■ Exercise data:
▼▼▼
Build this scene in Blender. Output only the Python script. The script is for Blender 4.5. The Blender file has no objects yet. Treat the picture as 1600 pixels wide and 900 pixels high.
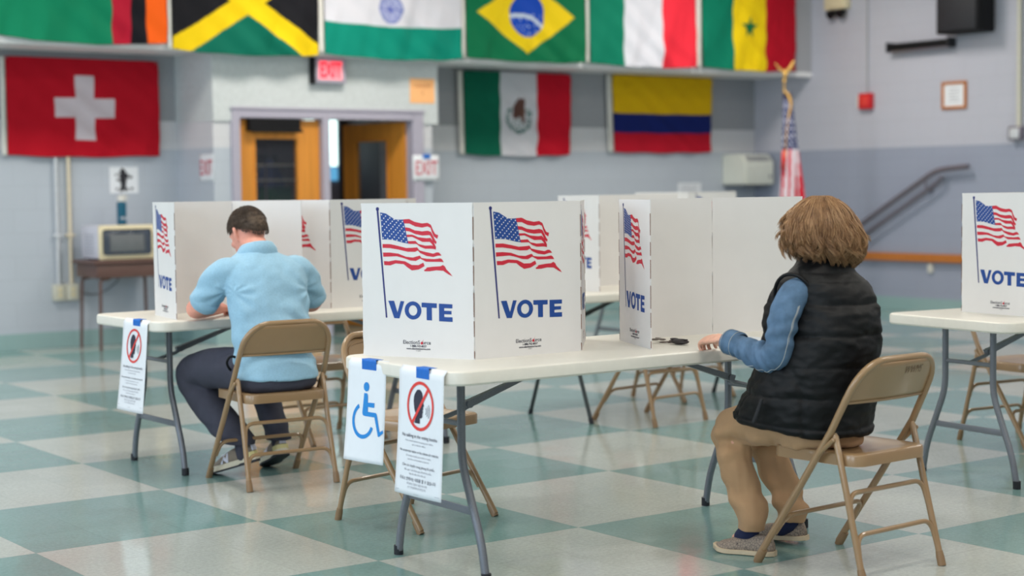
import bpy, bmesh, math, random
from mathutils import Vector, Matrix, noise
from math import sin, cos, pi, radians, sqrt, exp
random.seed(7)
SC = bpy.context.scene
COL = SC.collection
V = Vector

# ------------------------------------------------------------------ camera
CAMH, FPX = 1.34, 2592.0
PITCH, ROLL = radians(3.46), radians(-0.68)
cam_d = bpy.data.cameras.new('camera')
cam = bpy.data.objects.new('camera', cam_d); COL.objects.link(cam)
cam_d.sensor_width = 36.0; cam_d.lens = FPX / 1600 * 36.0
cam_d.clip_start = .1; cam_d.clip_end = 100
_fw = V((0, cos(PITCH), -sin(PITCH))); _up0 = V((0, sin(PITCH), cos(PITCH))); _r0 = V((1, 0, 0))
_r = cos(ROLL) * _r0 + sin(ROLL) * _up0
_u = -sin(ROLL) * _r0 + cos(ROLL) * _up0
_m = Matrix((_r, _u, -_fw)).transposed().to_4x4(); _m.translation = V((0, 0, CAMH))
cam.matrix_world = _m
cam_d.dof.use_dof = True; cam_d.dof.focus_distance = 6.4; cam_d.dof.aperture_fstop = 1.75
cam_d.dof.aperture_blades = 0
SC.camera = cam
# ------------------------------------------------------------------ colour management
SC.view_settings.view_transform = 'Standard'; SC.view_settings.look = 'None'
SC.view_settings.gamma = 1; SC.view_settings.use_curve_mapping = False
SC.view_settings.exposure = 0.0
# ------------------------------------------------------------------ world
wd = bpy.data.worlds.new('world'); SC.world = wd; wd.use_nodes = True
wd.node_tree.nodes['Background'].inputs[0].default_value = (.6, .7, .85, 1)
wd.node_tree.nodes['Background'].inputs[1].default_value = .3
# ------------------------------------------------------------------ room frame: u along the back wall, w towards the back, corner at 0,0
C0 = V((2.844, 19.369, 0)); YAW = radians(53.6)
JD = V((sin(YAW), cos(YAW), 0)); ID = V((cos(YAW), -sin(YAW), 0)); ND = -ID
ROOM_ROT = math.atan2(JD.y, JD.x)
def W(u, w, z=0.0): return C0 + JD * u + ND * w + V((0, 0, z))
# ------------------------------------------------------------------ lights of the room
def area(name, loc, direction, sx, sy, power, col):
    l = bpy.data.lights.new(name, 'AREA'); l.shape = 'RECTANGLE'; l.size = sx; l.size_y = sy
    l.energy = power; l.color = col
    o = bpy.data.objects.new(name, l); COL.objects.link(o); o.location = loc
    z = -V(direction).normalized()
    x = V((0, 0, 1)).cross(z) if abs(z.z) < .99 else JD.copy()
    x.normalize(); y = z.cross(x)
    m = Matrix((x, y, z)).transposed().to_4x4(); m.translation = loc; o.matrix_world = m
    return o
for iu in range(4):
    for iw in range(4):
        area('ceiling_lamp', W(-2.4 - iu * 4.0, -2.6 - iw * 4.3, 4.0), (0, 0, -1), 1.3, .7, (80 if iw == 0 else 58), (1.0, .93, .84))
for iw in range(3):
    area('window_daylight', W(-17.6, -4.5 - iw * 4.6, 2.5), JD, 3.2, 2.0, 125, (.72, .86, 1.0))
area('hall_lamp', W(-6.2, 1.6, 2.75), (0, 0, -1), 1.4, .5, 10, (1.0, .9, .78))

# ================================================================== materials
def new_mat(name):
    m = bpy.data.materials.new(name); m.use_nodes = True
    nt = m.node_tree; b = nt.nodes['Principled BSDF']
    return m, nt, b
def srgb(r, g, b):
    f = lambda c: (c / 12.92 if c <= .04045 else ((c + .055) / 1.055) ** 2.4)
    return (f(r / 255), f(g / 255), f(b / 255), 1)
def mat(name, col, rough=.5, metal=0, spec=.5, var=.06, scale=30, bump=0, bscale=200, coat=0, emis=None, estr=0, sheen=0, stretch=None):
    m, nt, b = new_mat(name)
    c = srgb(*col)
    b.inputs['Roughness'].default_value = rough; b.inputs['Metallic'].default_value = metal
    b.inputs['Specular IOR Level'].default_value = spec
    b.inputs['Coat Weight'].default_value = coat
    b.inputs['Sheen Weight'].default_value = sheen
    tc = nt.nodes.new('ShaderNodeTexCoord'); src = tc.outputs['Object']
    if stretch:
        mp = nt.nodes.new('ShaderNodeMapping'); mp.inputs['Scale'].default_value = stretch
        nt.links.new(src, mp.inputs[0]); src = mp.outputs[0]
    n = nt.nodes.new('ShaderNodeTexNoise'); n.inputs['Scale'].default_value = scale; n.inputs['Detail'].default_value = 4
    nt.links.new(src, n.inputs['Vector'])
    r = nt.nodes.new('ShaderNodeMapRange'); r.inputs[3].default_value = 1 - var; r.inputs[4].default_value = 1 + var
    r.inputs[1].default_value = .3; r.inputs[2].default_value = .7
    nt.links.new(n.outputs['Fac'], r.inputs[0])
    mx = nt.nodes.new('ShaderNodeVectorMath'); mx.operation = 'SCALE'; mx.inputs[0].default_value = c[:3]
    nt.links.new(r.outputs[0], mx.inputs['Scale']); nt.links.new(mx.outputs[0], b.inputs['Base Color'])
    if bump:
        n2 = nt.nodes.new('ShaderNodeTexNoise'); n2.inputs['Scale'].default_value = bscale; n2.inputs['Detail'].default_value = 3
        nt.links.new(src, n2.inputs['Vector'])
        bp = nt.nodes.new('ShaderNodeBump'); bp.inputs['Strength'].default_value = bump; bp.inputs['Distance'].default_value = .002
        nt.links.new(n2.outputs['Fac'], bp.inputs['Height']); nt.links.new(bp.outputs[0], b.inputs['Normal'])
    if emis:
        b.inputs['Emission Color'].default_value = srgb(*emis); b.inputs['Emission Strength'].default_value = estr
    return m
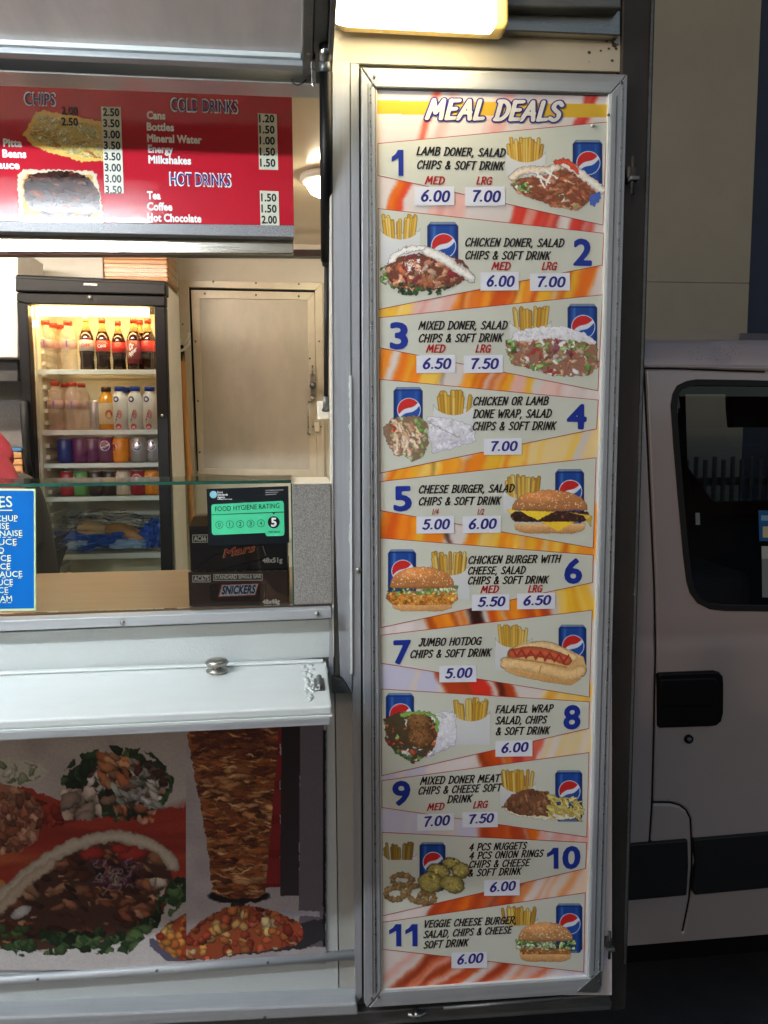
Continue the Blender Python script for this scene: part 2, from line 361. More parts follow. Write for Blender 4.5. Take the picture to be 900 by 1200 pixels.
# ---------------------------------------------------------------- a painter for flat prints
rng = np.random.default_rng(7)
def vnoise(h, w, c, seed=0):
    r = np.random.default_rng(seed); gh, gw = int(h/c)+3, int(w/c)+3; g = r.random((gh, gw))
    y = np.arange(h)/c; x = np.arange(w)/c; yi = y.astype(int); xi = x.astype(int)
    fy = (y-yi)[:, None]; fx = (x-xi)[None]; fy = fy*fy*(3-2*fy); fx = fx*fx*(3-2*fx)
    a = g[yi][:, xi]; b = g[yi][:, xi+1]; c_ = g[yi+1][:, xi]; d = g[yi+1][:, xi+1]
    return a*(1-fy)*(1-fx)+b*(1-fy)*fx+c_*fy*(1-fx)+d*fy*fx
class Paint:
    """raster in photo pixels, later laid onto a plane as a fine mesh with one ink colour per vertex"""
    def __init__(s, x0, y0, x1, y1, k):
        s.x0, s.y0, s.k = x0, y0, k; s.w = int((x1-x0)*k)+1; s.h = int((y1-y0)*k)+1
        s.c = np.zeros((s.h, s.w, 3)); s.a = np.zeros((s.h, s.w))
        s.X, s.Y = np.meshgrid(x0+np.arange(s.w)/k, y0+np.arange(s.h)/k); s.clip = None
    def _sl(s, xa, ya, xb, yb):
        i0 = max(0, int((xa-s.x0)*s.k)); i1 = min(s.w, int((xb-s.x0)*s.k)+2); j0 = max(0, int((ya-s.y0)*s.k)); j1 = min(s.h, int((yb-s.y0)*s.k)+2)
        return (slice(j0, j1), slice(i0, i1)) if i1 > i0 and j1 > j0 else None
    def put(s, sl, al, col):
        if s.clip is not None: al = al*s.clip[sl]
        col = np.asarray(col, float)
        if col.ndim == 1: col = col[None, None]
        s.c[sl] = s.c[sl]*(1-al[..., None])+col*al[..., None]; s.a[sl] = np.maximum(s.a[sl], al)
    def dab(s, cx, cy, rx, ry, ang, col, rim=.35, soft=1.0, al=1, hi=.15):
        R = max(rx, ry)+1; sl = s._sl(cx-R, cy-R, cx+R, cy+R)
        if sl is None: return
        x = s.X[sl]-cx; y = s.Y[sl]-cy; ca, sa = math.cos(ang), math.sin(ang)
        u = (x*ca+y*sa)/rx; v = (-x*sa+y*ca)/ry; d = np.sqrt(u*u+v*v)
        A = np.clip((1-d)*min(rx, ry)/soft+.3, 0, 1)*(d < 1.02)*al
        sh = 1-rim*np.clip(d, 0, 1)**3+hi*np.clip(-(x+2*y)/(R*2), -1, 1)
        s.put(sl, A, np.clip(np.array(col)[None, None]*sh[..., None], 0, 255))
    def inside(s, pts, sl):
        x = s.X[sl]; y = s.Y[sl]; r = np.zeros(x.shape, bool); n = len(pts)
        for i in range(n):
            (xa, ya), (xb, yb) = pts[i], pts[(i+1) % n]
            if ya == yb: continue
            c = ((ya > y) != (yb > y)) & (x < (xb-xa)*(y-ya)/(yb-ya)+xa); r ^= c
        return r
    def poly(s, pts, col, al=1, col2=None):
        xs = [p[0] for p in pts]; ys = [p[1] for p in pts]; sl = s._sl(min(xs), min(ys), max(xs), max(ys))
        if sl is None: return
        c = np.array(col, float)[None, None]
        if col2 is not None:
            t = ((s.Y[sl]-min(ys))/(max(ys)-min(ys)+1e-6))[..., None]; c = c*(1-t)+np.array(col2, float)[None, None]*t
        s.put(sl, s.inside(pts, sl)*al*1.0, c)
    def line(s, x0, y0, x1, y1, w_, col, soft=.8, al=1, rim=0):
        R = w_+1; sl = s._sl(min(x0, x1)-R, min(y0, y1)-R, max(x0, x1)+R, max(y0, y1)+R)
        if sl is None: return
        dx, dy = x1-x0, y1-y0; L = dx*dx+dy*dy+1e-9
        t = np.clip(((s.X[sl]-x0)*dx+(s.Y[sl]-y0)*dy)/L, 0, 1)
        d = np.hypot(s.X[sl]-x0-t*dx, s.Y[sl]-y0-t*dy)/w_
        A = np.clip((1-d)*w_/soft, 0, 1)*al
        s.put(sl, A, np.array(col)[None, None]*(1-rim*np.clip(d, 0, 1)**2)[..., None])
    def curve(s, P, w_, col, soft=.8, al=1, rim=0):
        if len(P) > 2: P = _cr(P, 6)
        R = w_+1; xs = [p[0] for p in P]; ys = [p[1] for p in P]; sl = s._sl(min(xs)-R, min(ys)-R, max(xs)+R, max(ys)+R)
        if sl is None: return
        d = np.full(s.X[sl].shape, 1e3)
        for (x0, y0), (x1, y1) in zip(P, P[1:]):
            dx, dy = x1-x0, y1-y0; t = np.clip(((s.X[sl]-x0)*dx+(s.Y[sl]-y0)*dy)/(dx*dx+dy*dy+1e-9), 0, 1); d = np.minimum(d, np.hypot(s.X[sl]-x0-t*dx, s.Y[sl]-y0-t*dy)/w_)
        s.put(sl, np.clip((1-d)*w_/soft, 0, 1)*al, np.array(col)[None, None]*(1-rim*np.clip(d, 0, 1)**2)[..., None])
    def setclip(s, pts=None):
        s.clip = None if pts is None else s.inside(pts, (slice(0, s.h), slice(0, s.w)))*1.0
    def scatter(s, pts, n, r, pal, asp=.55, ang=None, rim=.45, seed=1, al=1, order=True, hi=.2):
        R = random.Random(seed); xs = [p[0] for p in pts]; ys = [p[1] for p in pts]; L = []
        old = s.clip; s.setclip(pts)
        for _ in range(n):
            L.append((R.uniform(min(xs), max(xs)), R.uniform(min(ys), max(ys))))
        for x, y in L:
            q = R.uniform(*r); c = R.choice(pal); j = R.uniform(.8, 1.15)
            a = R.uniform(0, 6.28) if ang is None else R.uniform(*ang)
            s.dab(x, y, q, q*asp*R.uniform(.7, 1.3), a, [min(255, v*j) for v in c], rim=rim, al=al, hi=hi)
        s.clip = old
    def grain(s, amp, c=1.5, seed=3):
        n = vnoise(s.h, s.w, c*s.k, seed)+.5*vnoise(s.h, s.w, max(1.01, .6*c*s.k), seed+9); s.c *= (1+amp*(n-.75))[..., None]
    def warp(s, amp, cell=4, seed=5):
        """push the picture about with smooth noise, so shapes lose their regular outline"""
        J, I = np.mgrid[0:s.h, 0:s.w]; d = []
        for q in range(2): d.append((vnoise(s.h, s.w, cell*s.k, seed+q)-.5)*2*amp*s.k+(vnoise(s.h, s.w, max(1.5, cell*s.k*.4), seed+q+7)-.5)*amp*s.k)
        J = np.clip(J+d[0], 0, s.h-1).astype(int); I = np.clip(I+d[1], 0, s.w-1).astype(int); s.c = s.c[J, I]; s.a = s.a[J, I]
    def blur(s, n=1):
        for _ in range(n):
            w8 = np.maximum(s.a, 1e-3)[..., None]; c = s.c*w8; q = c*2; ww = w8*2
            for ax in (0, 1):
                for sh in (-1, 1): q = q+np.roll(c, sh, ax)*.5; ww = ww+np.roll(w8, sh, ax)*.5
            s.c = q/ww
    def sharp(s, k=.8):
        c0 = s.c.copy(); s.blur(1); s.blur(1); s.c = np.clip(c0+(c0-s.c)*k, 0, 255)
    def mesh(s, name, Y, m, parent=None, thr=.04, fn=None):
        if s.a.min() < .9:
            core = s.a.copy()
            for ax in (0, 1): core = (np.roll(core, 1, ax)+2*core+np.roll(core, -1, ax))/4
            s.a = core; far = s.a < .5; w8 = np.where(far, .001, 1.)[..., None]; c = s.c*w8; q = c.copy(); ww = w8.copy()
            for ax in (0, 1):
                for sh in (-2, -1, 1, 2): q += np.roll(c, sh, ax); ww += np.roll(w8, sh, ax)
            s.c = np.where(far[..., None], q/ww, s.c)
            s.a[0] = s.a[-1] = 0; s.a[:, 0] = s.a[:, -1] = 0
        V = at(s.X.ravel(), s.Y.ravel(), Y)
        if fn is not None: V = fn(V)
        idx = np.arange(s.w*s.h).reshape(s.h, s.w); ok = s.a >= thr
        q = ok[:-1, :-1] & ok[1:, :-1] & ok[:-1, 1:] & ok[1:, 1:]
        f = np.stack([idx[:-1, :-1][q], idx[1:, :-1][q], idx[1:, 1:][q], idx[:-1, 1:][q]], 1)
        used = np.unique(f); mp_ = np.full(s.w*s.h, -1); mp_[used] = np.arange(len(used)); f = mp_[f]; V = V[used]
        col = np.clip(s.c.reshape(-1, 3)[used]/255, 0, 1); col = np.where(col <= .04045, col/12.92, ((col+.055)/1.055)**2.4)
        me = bpy.data.meshes.new(name); me.vertices.add(len(V)); me.vertices.foreach_set('co', V.ravel())
        me.loops.add(f.size); me.loops.foreach_set('vertex_index', f.ravel().astype(np.int32))
        me.polygons.add(len(f)); me.polygons.foreach_set('loop_start', np.arange(0, f.size, 4, dtype=np.int32))
        me.update(calc_edges=True)
        at_ = me.color_attributes.new('ink', 'FLOAT_COLOR', 'POINT')
        at_.data.foreach_set('color', np.concatenate([col, np.clip(s.a.reshape(-1)[used], 0, 1)[:, None]], 1).ravel().astype(np.float32))
        return ob(name, me, m, parent)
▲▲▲
■ Task to carry out: From the records above, copy every line that holds the word "pixels".

■ Reply:
Build this scene in Blender. Output only the Python script. The script is for Blender 4.5. The Blender file has no objects yet. Treat the picture as 1600 pixels wide and 900 pixels high.
Continue the Blender Python script for this scene: part 2, from line 361. More parts follow. Write for Blender 4.5. Take the picture to be 900 by 1200 pixels.
    """raster in photo pixels, later laid onto a plane as a fine mesh with one ink colour per vertex"""